_GOAL_
Using the listing below, please gather every line containing the word "scene".

_MATERIAL PROVIDED_

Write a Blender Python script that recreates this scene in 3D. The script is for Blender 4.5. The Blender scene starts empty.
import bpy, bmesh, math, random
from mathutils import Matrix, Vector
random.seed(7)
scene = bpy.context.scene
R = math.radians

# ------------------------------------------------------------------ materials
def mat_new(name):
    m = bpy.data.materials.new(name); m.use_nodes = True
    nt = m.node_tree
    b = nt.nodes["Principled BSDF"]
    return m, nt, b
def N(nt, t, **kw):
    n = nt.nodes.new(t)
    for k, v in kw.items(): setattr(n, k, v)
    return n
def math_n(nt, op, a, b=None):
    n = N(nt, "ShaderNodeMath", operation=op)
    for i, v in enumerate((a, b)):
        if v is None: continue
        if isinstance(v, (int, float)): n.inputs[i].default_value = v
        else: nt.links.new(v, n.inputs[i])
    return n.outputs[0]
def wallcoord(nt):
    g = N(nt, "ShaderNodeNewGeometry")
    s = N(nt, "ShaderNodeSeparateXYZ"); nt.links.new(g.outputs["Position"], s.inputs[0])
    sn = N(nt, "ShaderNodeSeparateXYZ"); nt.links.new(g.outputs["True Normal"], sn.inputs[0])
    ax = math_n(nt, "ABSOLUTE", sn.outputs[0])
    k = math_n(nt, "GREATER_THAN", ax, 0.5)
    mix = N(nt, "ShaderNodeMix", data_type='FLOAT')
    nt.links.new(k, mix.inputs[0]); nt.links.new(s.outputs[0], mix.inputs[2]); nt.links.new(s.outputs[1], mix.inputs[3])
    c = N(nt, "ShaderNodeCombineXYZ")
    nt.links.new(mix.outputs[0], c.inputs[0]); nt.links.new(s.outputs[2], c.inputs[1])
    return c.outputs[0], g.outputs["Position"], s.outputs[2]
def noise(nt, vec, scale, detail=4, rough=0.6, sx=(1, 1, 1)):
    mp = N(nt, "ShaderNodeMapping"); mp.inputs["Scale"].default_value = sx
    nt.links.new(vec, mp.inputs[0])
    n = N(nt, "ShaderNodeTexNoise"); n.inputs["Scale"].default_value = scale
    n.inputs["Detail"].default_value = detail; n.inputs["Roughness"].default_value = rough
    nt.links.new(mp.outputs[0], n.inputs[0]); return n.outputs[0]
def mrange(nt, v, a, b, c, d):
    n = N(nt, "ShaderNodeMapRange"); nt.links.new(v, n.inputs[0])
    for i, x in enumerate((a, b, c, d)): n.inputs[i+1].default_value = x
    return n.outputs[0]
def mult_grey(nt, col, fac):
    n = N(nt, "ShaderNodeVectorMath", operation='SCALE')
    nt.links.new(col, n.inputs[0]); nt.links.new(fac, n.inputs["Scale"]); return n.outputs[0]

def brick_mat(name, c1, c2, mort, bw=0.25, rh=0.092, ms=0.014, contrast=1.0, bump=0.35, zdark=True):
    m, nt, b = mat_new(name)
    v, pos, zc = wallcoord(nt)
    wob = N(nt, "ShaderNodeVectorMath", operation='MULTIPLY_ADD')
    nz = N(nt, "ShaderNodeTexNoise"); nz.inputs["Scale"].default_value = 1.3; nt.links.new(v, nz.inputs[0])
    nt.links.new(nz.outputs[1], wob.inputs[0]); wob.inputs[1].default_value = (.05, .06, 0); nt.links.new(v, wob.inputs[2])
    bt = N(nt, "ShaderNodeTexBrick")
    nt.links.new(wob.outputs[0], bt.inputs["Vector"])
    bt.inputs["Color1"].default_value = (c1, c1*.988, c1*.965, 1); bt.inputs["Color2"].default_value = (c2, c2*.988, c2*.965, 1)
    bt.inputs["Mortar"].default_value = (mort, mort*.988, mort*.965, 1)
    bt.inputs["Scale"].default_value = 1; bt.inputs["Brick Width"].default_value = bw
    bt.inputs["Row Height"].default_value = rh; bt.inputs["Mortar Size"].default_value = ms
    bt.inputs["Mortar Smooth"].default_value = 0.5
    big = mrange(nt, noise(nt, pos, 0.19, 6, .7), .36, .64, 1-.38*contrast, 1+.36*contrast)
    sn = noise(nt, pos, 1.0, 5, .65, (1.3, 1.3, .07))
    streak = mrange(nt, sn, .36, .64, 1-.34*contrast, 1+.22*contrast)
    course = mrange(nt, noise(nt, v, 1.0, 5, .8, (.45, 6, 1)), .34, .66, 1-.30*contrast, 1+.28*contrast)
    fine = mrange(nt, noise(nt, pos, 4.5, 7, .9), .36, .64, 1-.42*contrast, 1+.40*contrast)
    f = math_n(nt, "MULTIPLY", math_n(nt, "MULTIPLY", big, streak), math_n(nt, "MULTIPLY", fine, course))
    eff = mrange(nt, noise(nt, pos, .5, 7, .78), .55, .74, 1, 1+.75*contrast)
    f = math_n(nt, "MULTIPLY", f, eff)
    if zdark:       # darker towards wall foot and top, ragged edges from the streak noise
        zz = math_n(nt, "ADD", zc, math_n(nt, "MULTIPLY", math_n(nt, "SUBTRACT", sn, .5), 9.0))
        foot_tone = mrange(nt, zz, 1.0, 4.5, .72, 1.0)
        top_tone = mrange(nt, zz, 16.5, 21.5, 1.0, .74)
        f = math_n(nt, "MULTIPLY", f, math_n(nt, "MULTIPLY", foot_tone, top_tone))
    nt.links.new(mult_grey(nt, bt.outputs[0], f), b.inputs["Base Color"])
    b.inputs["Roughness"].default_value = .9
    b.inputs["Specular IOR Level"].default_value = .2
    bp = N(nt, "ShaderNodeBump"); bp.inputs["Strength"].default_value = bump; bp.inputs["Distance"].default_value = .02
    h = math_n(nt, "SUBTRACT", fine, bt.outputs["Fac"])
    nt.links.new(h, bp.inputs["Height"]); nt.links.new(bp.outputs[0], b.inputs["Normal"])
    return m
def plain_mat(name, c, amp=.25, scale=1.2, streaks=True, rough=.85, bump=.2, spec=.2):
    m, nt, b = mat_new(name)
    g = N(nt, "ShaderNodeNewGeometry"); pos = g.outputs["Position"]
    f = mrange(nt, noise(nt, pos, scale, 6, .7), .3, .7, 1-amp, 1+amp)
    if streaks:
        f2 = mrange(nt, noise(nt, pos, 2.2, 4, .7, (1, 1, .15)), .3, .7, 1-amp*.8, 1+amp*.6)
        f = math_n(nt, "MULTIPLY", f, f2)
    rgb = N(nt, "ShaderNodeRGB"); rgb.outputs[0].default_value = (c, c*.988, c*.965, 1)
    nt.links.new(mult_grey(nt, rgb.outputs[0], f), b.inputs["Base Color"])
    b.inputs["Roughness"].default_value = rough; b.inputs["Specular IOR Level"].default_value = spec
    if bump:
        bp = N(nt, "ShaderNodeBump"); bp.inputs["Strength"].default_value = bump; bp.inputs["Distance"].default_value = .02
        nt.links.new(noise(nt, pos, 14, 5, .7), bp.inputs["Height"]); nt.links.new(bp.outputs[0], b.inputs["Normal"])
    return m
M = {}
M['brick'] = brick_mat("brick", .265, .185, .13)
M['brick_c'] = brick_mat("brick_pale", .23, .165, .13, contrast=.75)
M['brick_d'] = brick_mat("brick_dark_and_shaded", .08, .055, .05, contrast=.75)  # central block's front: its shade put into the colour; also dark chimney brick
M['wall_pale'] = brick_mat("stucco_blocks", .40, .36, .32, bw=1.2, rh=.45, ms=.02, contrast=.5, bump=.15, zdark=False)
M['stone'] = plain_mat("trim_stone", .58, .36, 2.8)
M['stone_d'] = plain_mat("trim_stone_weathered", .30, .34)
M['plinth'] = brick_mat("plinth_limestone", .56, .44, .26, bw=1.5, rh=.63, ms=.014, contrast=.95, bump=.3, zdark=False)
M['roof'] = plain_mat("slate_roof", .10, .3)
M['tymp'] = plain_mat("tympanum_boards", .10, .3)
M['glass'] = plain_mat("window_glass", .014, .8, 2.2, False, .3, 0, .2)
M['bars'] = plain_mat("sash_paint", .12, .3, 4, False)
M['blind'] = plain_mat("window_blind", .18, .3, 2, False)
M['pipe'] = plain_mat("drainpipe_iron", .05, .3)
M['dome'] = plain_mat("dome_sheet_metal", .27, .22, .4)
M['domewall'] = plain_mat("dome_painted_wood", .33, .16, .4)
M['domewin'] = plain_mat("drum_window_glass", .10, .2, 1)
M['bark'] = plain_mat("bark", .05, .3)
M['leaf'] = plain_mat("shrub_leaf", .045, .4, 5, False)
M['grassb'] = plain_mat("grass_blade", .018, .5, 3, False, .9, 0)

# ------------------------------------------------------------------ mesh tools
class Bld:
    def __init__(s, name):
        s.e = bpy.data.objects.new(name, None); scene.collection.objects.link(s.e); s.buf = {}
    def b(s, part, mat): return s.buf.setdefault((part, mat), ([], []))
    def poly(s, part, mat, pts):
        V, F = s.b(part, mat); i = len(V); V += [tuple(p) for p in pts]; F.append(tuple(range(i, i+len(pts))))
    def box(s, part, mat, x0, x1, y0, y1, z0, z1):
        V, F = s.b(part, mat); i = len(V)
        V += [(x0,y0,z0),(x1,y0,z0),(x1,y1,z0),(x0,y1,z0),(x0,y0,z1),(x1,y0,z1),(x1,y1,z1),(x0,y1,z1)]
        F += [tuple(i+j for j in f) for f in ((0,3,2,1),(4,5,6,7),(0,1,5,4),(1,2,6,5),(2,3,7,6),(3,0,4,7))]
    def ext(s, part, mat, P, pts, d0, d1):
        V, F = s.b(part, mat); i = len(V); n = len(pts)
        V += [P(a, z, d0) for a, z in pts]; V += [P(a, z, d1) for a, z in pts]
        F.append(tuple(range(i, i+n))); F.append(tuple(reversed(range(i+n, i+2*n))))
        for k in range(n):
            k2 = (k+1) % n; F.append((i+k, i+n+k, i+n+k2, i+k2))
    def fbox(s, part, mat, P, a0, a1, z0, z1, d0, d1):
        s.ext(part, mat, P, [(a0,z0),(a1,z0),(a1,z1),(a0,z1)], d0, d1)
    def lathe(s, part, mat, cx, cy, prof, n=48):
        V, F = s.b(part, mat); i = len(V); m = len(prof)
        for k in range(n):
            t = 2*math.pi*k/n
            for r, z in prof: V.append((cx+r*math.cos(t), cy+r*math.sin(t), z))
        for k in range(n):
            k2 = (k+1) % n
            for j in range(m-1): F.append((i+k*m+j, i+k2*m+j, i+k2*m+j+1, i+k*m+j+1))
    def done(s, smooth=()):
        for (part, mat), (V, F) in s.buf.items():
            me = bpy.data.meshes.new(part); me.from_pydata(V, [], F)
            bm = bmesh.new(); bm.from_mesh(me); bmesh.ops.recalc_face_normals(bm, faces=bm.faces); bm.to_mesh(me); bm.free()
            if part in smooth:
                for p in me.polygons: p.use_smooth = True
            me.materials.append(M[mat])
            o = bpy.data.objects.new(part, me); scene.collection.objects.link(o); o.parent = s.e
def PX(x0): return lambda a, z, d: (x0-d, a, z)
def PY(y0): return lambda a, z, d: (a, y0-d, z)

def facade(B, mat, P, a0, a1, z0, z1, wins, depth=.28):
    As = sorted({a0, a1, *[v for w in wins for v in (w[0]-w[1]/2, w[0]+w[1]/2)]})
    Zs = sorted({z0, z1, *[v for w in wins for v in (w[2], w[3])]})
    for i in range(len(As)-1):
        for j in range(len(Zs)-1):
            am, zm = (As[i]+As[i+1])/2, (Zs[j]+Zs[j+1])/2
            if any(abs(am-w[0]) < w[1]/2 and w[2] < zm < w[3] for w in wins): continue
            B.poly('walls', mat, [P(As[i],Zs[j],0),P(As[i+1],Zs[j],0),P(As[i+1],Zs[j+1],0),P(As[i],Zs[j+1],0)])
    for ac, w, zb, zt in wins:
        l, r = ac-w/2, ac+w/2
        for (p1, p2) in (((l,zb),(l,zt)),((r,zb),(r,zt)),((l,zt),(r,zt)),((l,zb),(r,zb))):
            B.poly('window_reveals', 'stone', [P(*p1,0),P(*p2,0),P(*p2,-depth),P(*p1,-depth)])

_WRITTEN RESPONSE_
Write a Blender Python script that recreates this scene in 3D. The script is for Blender 4.5. The Blender scene starts empty.
scene = bpy.context.scene
        s.e = bpy.data.objects.new(name, None); scene.collection.objects.link(s.e); s.buf = {}
            o = bpy.data.objects.new(part, me); scene.collection.objects.link(o); o.parent = s.e